Sometimes you wonder when the boys in Langley screw things up that maybe they rehearse and script it so our enemies think they screwed up. But there is no hiding that perhaps 300 Iraqis died in 1996 in a failed CIA attempt to overthrow Saddam Hussein. The blundering almost cost the United States northern Iraq and was one of the agency's biggest failures in its 50-year history. The attempt to oust Saddam was spawned by the CIA's belief that Saddam was ripe for a downfall after the defection of his son-in-law Lt. Gen. Hussein Kamil al Majid in 1995.

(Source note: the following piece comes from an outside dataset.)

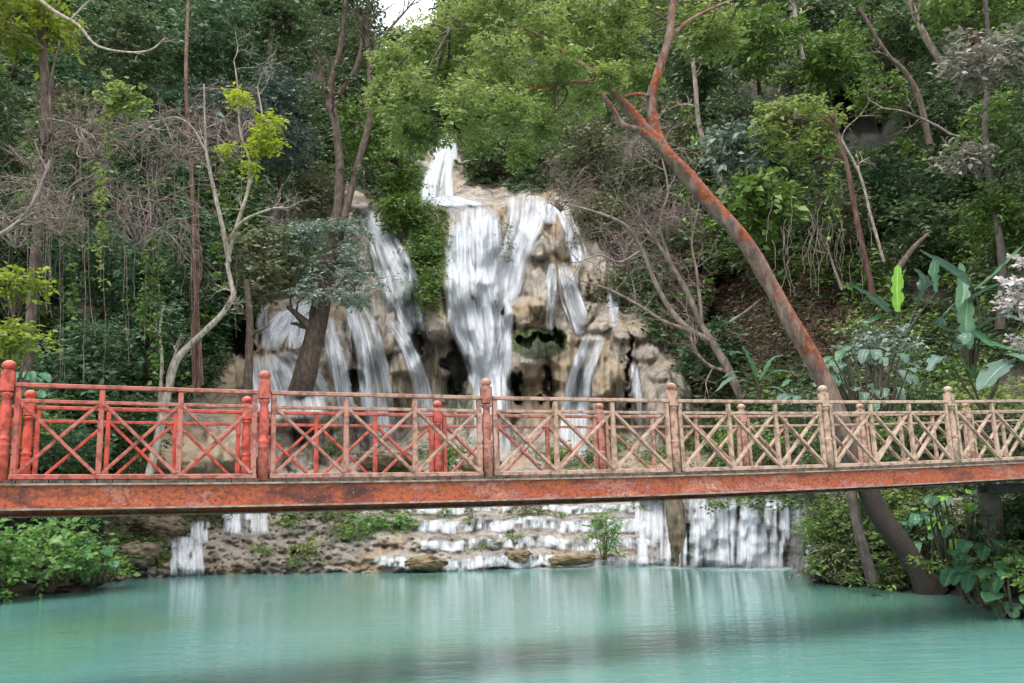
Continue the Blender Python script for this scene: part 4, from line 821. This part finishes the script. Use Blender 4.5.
shrub(880, 345, 52, 24, 23.0, 'silver', 'wide silver-leaved bush in front of the banana plants', 5.4, .8, W=.26, vb=400)
shrub(862, 325, 26, 12, 24, 'bright', 'small bright green bush left of the upright lime banana leaf', 5.4, .9, vb=350)
shrub(990, 395, 46, 20, 20, 'bright', 'bright green bush above the right end of the bridge rail', 5, 1.1, vb=430)
shrub(935, 400, 36, 18, 21, 'dark', 'dark bush behind the last visible bridge posts', 5, 1.1)
shrub(800, 400, 30, 16, 25, 'dark', 'dark bush behind the fifth bridge panel', 4.6, 1)
shrub(15, 285, 30, 24, 19.5, 'yellow', 'upper yellow-green branch cluster on the left edge', 7, .9, W=.3, vb=330)
shrub(12, 340, 36, 28, 19, 'yellow', 'lower yellow-green leafy branch cluster on the left edge above the bridge', 7, .9, W=.3, vb=400)
shrub(60, 440, 70, 26, 30, 'teal', 'dark glossy bush seen through the first left bridge panel', 5, 1.4)
shrub(30, 410, 40, 26, 28, 'mid', 'green bush behind the leftmost bridge panel', 5, 1)
shrub(95, 345, 55, 26, 34, 'teal', 'deep green layered bush on the left slope above the rail', 5, 1.4)
shrub(740, 440, 40, 22, 31.5, 'mid', 'green bush seen through the railing right of the fourth post', 4.6, 1.1)
shrub(560, 452, 22, 11, 44, 'bright', 'bright bush seen through the railing in the fourth panel', 4, 1.2)
shrub(448, 455, 18, 10, 44, 'mid', 'green bush seen through the railing beside the third post', 4, 1.2)
shrub(150, 552, 18, 14, 34.5, 'mid', 'small green plant on brown rocks left of the small cascade', 4.5, .9)

# boulders
tufts('ledge_plants', 'mid', [(445, 512, 6, 6), (470, 520, 5, 6), (515, 536, 14, 3), (560, 514, 8, 3), (640, 506, 14, 4), (590, 536, 10, 3), (735, 500, 20, 3), (478, 548, 8, 3)], 3.2, 'moss and small plants between the steps of the lower cascades', 260, 18)
def boulder(u, v, ru, rv, Yc, mat, label, seed):
    r = np.random.default_rng(seed); n, k = 60, 40; th = np.linspace(0, 2*math.pi, n, endpoint=False); ph = np.linspace(.02, math.pi-.02, k); TH, PH = np.meshgrid(th, ph)
    x, y, z = np.sin(PH)*np.cos(TH), np.sin(PH)*np.sin(TH), np.cos(PH); f = 1+.7*fbm(x*1.7+seed, y*1.7+z*1.9, seed, 5)-.7*np.abs(fbm(x*4+seed, z*5+y*4, seed+1, 4))+.3*fbm(x*11, z*9+y*8, seed+2, 2); s = Yc*PXM
    c = at(u, v, Yc); c0 = c-np.array([0, 0, rv*s]); o = MB().grid(np.stack([x*f*ru*s, y*f*min(ru, rv*2)*s, z*f*rv*s], -1)+(c-c0), wrap=True).build('boulder', mat); o.location = c0
    tag(o, label, 'boulder', 'boulders along the far edge of the pool')
boulder(677, 524, 9, 46, 30.5, ROCKM, 'dark brown rock pillar splitting the right curtain cascades', 1)
boulder(425, 563, 22, 7, 31.8, MOSSR, 'mossy boulder in the water at the centre edge of the pool', 2)
boulder(572, 560, 26, 5, 31.8, MOSSR, 'flat dark rock at the waterline beside the reedy bush', 3)
boulder(518, 557, 16, 7, 32.2, MOSSR, 'mossy rock between low cascades near the pool centre', 4)
boulder(135, 556, 26, 14, 33.8, ROCKM, 'brown rock mound behind the left bank bush', 8)
boulder(160, 528, 26, 12, 37, ROCKM, 'brown rock under the bridge above the small left cascade', 12)
boulder(471, 526, 4, 12, 35.2, ROCKM, 'small dark rock stub dividing the upper step cascades', 15)
boulder(480, 465, 22, 8, 43, ROCKM, 'brown ledge rock seen through the railing at the main fall foot', 13)
boulder(384, 460, 30, 12, 44, ROCKM, 'rounded ledge rock seen through the third bridge panel', 14)

# ------------------------------------------------------------------ footbridge
X0, Yb0, TH = -.3306, 11.134, .4015
SP, WID = 2.6824, 2.0
dv = np.array([math.cos(TH), math.sin(TH), 0]); nv = np.array([-math.sin(TH), math.cos(TH), 0])
toff = {0: .04, 1: -.06, 2: -.02, 3: .055, 4: .045, 5: -.06}
def zb(t): return H+.4659+.0012*t+.0014*t*t
def bp(t, n=0., z=0.): return np.array([X0, Yb0, 0])+dv*t+nv*n+np.array([0, 0, zb(t)+z])
bridge = empty('footbridge', bp(0, 1., -.5), 'long red footbridge over the pool, paint faded to tan on the right', 'bridge')
TF = [(k-2)*SP+toff.get(k, 0.) for k in range(-2, 9)]
TB = [(k-2)*SP+{0: .04, 1: -.045, 2: -.03, 3: -.01, 4: .05}.get(k, 0.)+.01 for k in range(-2, 9)]
def post(t, n, mat, hgt=1.0):
    b = bp(t, n, -.045); m = MB(); h = hgt
    lathe(m, b, [(.001, 0), (.062, 0), (.062, .30*h), (.058, .36*h), (.068, .385*h), (.05, .40*h), (.068, .425*h), (.066, .45*h), (.05, .47*h), (.058, .52*h), (.062, .62*h), (.056, .74*h), (.045, .82*h), (.043, .86*h), (.064, .885*h), (.064, .905*h), (.05, .915*h), (.05, .94*h)], 16)
    beam(m, b+[0, 0, .925*h], b+[0, 0, 1.13*h], .128, .128, upv=nv, ch=.1); lathe(m, b, [(.045, 1.12*h), (.05, 1.145*h), (.04, 1.155*h)], 14)
    o = m.build('post', mat, bridge, smooth=True)
    f = MB(); a = np.linspace(-1.35, 1.5707, 9); lathe(f, b+[0, 0, 1.195*h], [(.07*math.cos(q)+.0005, .055*math.sin(q)) for q in a], 16)
    f.build('finial', mat, o)
    return o
def addsub(m, name, mat, par): return m.build(name, mat, par, smooth=False)
for side, TT, n, mat in (('f', TF, 0., PF), ('r', TB, WID, PR)):
    for t in TT: post(t, n, mat, 1.0 if side == 'f' else .97)
    mat = PFR if side == 'f' else PRR
    for a, b in zip(TT[:-1], TT[1:]):
        t0, t1 = a+.075, b-.075; m = MB(); beam(m, bp(t0, n, .0), bp(t1, n, .0), .075, .055); pan = m.build('railing_panel', mat, bridge, smooth=False)
        m = MB(); beam(m, bp(t0, n, .95), bp(t1, n, .95), .08, .042); addsub(m, 'top_rail', mat, pan)
        m = MB(); beam(m, bp(t0, n, .785), bp(t1, n, .785), .05, .036); addsub(m, 'middle_rail', mat, pan)
        st = np.linspace(t0+.03, t1-.03, 4)
        for i, q in enumerate(st):
            m = MB(); beam(m, bp(q, n-.004, .03), bp(q, n-.004, .92), .056, .058, upv=nv); addsub(m, 'stile', mat, pan)
        for i in range(3):
            p, q = st[i]+.03, st[i+1]-.03
            m = MB(); beam(m, bp(p, n+.012, .035), bp(q, n+.012, .765), .035, .062, upv=nv+[0, 0, .001]); beam_fix = addsub(m, 'diagonal_brace', mat, pan)
            m = MB(); beam(m, bp(p, n-.026, .765), bp(q, n-.026, .035), .035, .062, upv=nv+[0, 0, .001]); addsub(m, 'diagonal_brace', mat, pan)
ts = np.linspace(TF[0], TF[-1], 60)
def sweep(m, n0, n1, z0, z1):
    c = [(n0, z0), (n1, z0), (n1, z1), (n0, z1)]; V = np.array([[bp(t, a, b) for a, b in c] for t in ts]); m.grid(V, wrap=True); m.add(V[0], [[0, 1, 2, 3]]); m.add(V[-1], [[3, 2, 1, 0]])
for n in (0., WID):
    m = MB(); gb = -.315 if n == 0 else -.375; sweep(m, n-.006, n+.006, gb, -.085); sg = -1
    for k, t in enumerate(np.arange(TF[0]+.1, TF[-1], .32)):
        for zz in ((-.13, -.29) if k % 2 else (-.13,)):
            b = bp(t, n-.006, zz); pr = [(.012, 0), (.010, .006), (.005, .010), (.0005, .011)]; an = np.linspace(0, 2*math.pi, 8, endpoint=False)
            m.grid(np.array([[b+dv*r_*math.cos(a)+np.array([0, 0, r_*math.sin(a)])-nv*h_ for a in an] for r_, h_ in pr]), wrap=True)
    g = m.build('girder', RUST, bridge, smooth=False)
    m = MB(); sweep(m, n-.075, n+.075, -.085, -.065); m.build('flange', FLANGE, g, smooth=False); m = MB(); sweep(m, n-.085, n+.075, gb-.02, gb); m.build('flange', FLANGE, g, smooth=False)
m = MB(); tt = np.arange(TF[0], TF[-1], .15)
for t in tt: beam(m, bp(t+.07, -.05, -.0475), bp(t+.07, WID+.05, -.0475), .14, .033)
m.build('deck', DECK, bridge, smooth=False)
for t in np.arange(TF[0]+.5, TF[-1], 1.3): m = MB(); beam(m, bp(t, .01, -.2), bp(t, WID-.01, -.2), .08, .12); m.build('cross_beam', RUST, bridge, smooth=False)
m = MB(); q = 4.1*SP
for n in (0.05, WID-.05): beam(m, bp(q, n, -.43)*[1, 1, 0]+[0, 0, -.8], bp(q, n, -.43), .3, .3, upv=nv)
beam(m, bp(q, -.1, -.52), bp(q, WID+.1, -.52), .3, .18); m.build('pier', CONC, bridge, smooth=False)
# beige steps of the path beyond the right end
root = empty('path_steps', at(995, 520, 19.5), 'beige concrete steps glimpsed under the right end of the bridge', 'steps')
m = MB(); c = at(992, 512, 19.5)
for k in range(3): beam(m, c+[-.7, .3*k, -.15+.19*k], c+[.9, .3*k, -.15+.19*k], .32, .17)
m.build('step', STEP, root, smooth=False)

# ------------------------------------------------------------------ light, camera
sc = bpy.context.scene
w = bpy.data.worlds.new('World'); sc.world = w; w.use_nodes = True; nt = w.node_tree
sky = nt.nodes.new('ShaderNodeTexSky'); sky.sky_type = 'NISHITA'; sky.sun_disc = False
EL, AZ = R(68), R(208)      # sun high, behind the camera and to its left
sky.sun_elevation = EL; sky.sun_rotation = AZ; sky.dust_density = 4.0; sky.air_density = 1.0; sky.ozone_density = .6; sky.altitude = 300
tc = nt.nodes.new('ShaderNodeTexCoord'); cn = nd(nt, 'ShaderNodeTexNoise', Scale=2.5, Detail=5.0); nt.links.new(tc.outputs['Generated'], cn.inputs['Vector'])
cloud = ramp(nt, cn.outputs['Fac'], [(.3, (.62, .62, .62)), (.55, (.9, .9, .9))])
nt.links.new(mix(nt, cloud, sky.outputs[0], (8.6, 8.8, 9.1)), nt.nodes['Background'].inputs[0]); nt.nodes['Background'].inputs[1].default_value = .11   # overcast: white cloud over the sky
sl = bpy.data.lights.new('sun', 'SUN'); sl.energy = 1.5; sl.angle = R(30); sl.color = (1, .965, .91)
so = bpy.data.objects.new('sun', sl); C.objects.link(so)
sd = np.array([math.cos(EL)*math.sin(AZ), math.cos(EL)*math.cos(AZ), math.sin(EL)])
from mathutils import Vector, Matrix
so.rotation_euler = Vector(sd).to_track_quat('Z', 'Y').to_euler()
cd = bpy.data.cameras.new('camera'); cam = bpy.data.objects.new('camera', cd); C.objects.link(cam); sc.camera = cam
cd.sensor_width = 36; cd.lens = 36*FPX/1024; cd.clip_start = .1; cd.clip_end = 1000
cam.matrix_world = Matrix(((rt[0], up[0], -fw[0], 0), (rt[1], up[1], -fw[1], 0), (rt[2], up[2], -fw[2], H), (0, 0, 0, 1)))
sc.view_settings.view_transform = 'Standard'; sc.view_settings.look = 'None'; sc.view_settings.exposure = 1.15; sc.view_settings.gamma = 1
sc.cycles.use_denoising = True; sc.cycles.use_adaptive_sampling = True; sc.cycles.adaptive_threshold = .03; sc.cycles.max_bounces = 5; sc.cycles.transparent_max_bounces = 12; sc.cycles.diffuse_bounces = 3; sc.cycles.glossy_bounces = 2; sc.cycles.transmission_bounces = 3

In early 1996, President Bill Clinton approved $6 million (not a whole lot when you come to think of it) for a covert ops group set up by the CIA called the Iraqi National Accord. Drafted from the ranks of former Iraqi officers, its mission was to destabilize Baghdad through bombing attacks. Saddam responded by having his tanks roll through Arbil in Iraqi Kurdistan after a Kurdish leader invited him into the region to solve the inter Kurdish fighting-by crushing the other side.
Saddam took advantage of this to waste every CIA operative who was unfortunate enough to be in town. Three thousand Iraqis and Kurds on the CIA payroll had to be evacuated out of Iraq through Turkey and Guam to the United States, where, we presume, more than a handful had their faces and fingertips changed. The CIA has spent some $100 million since 1991 in an effort to bag Saddam Hussein.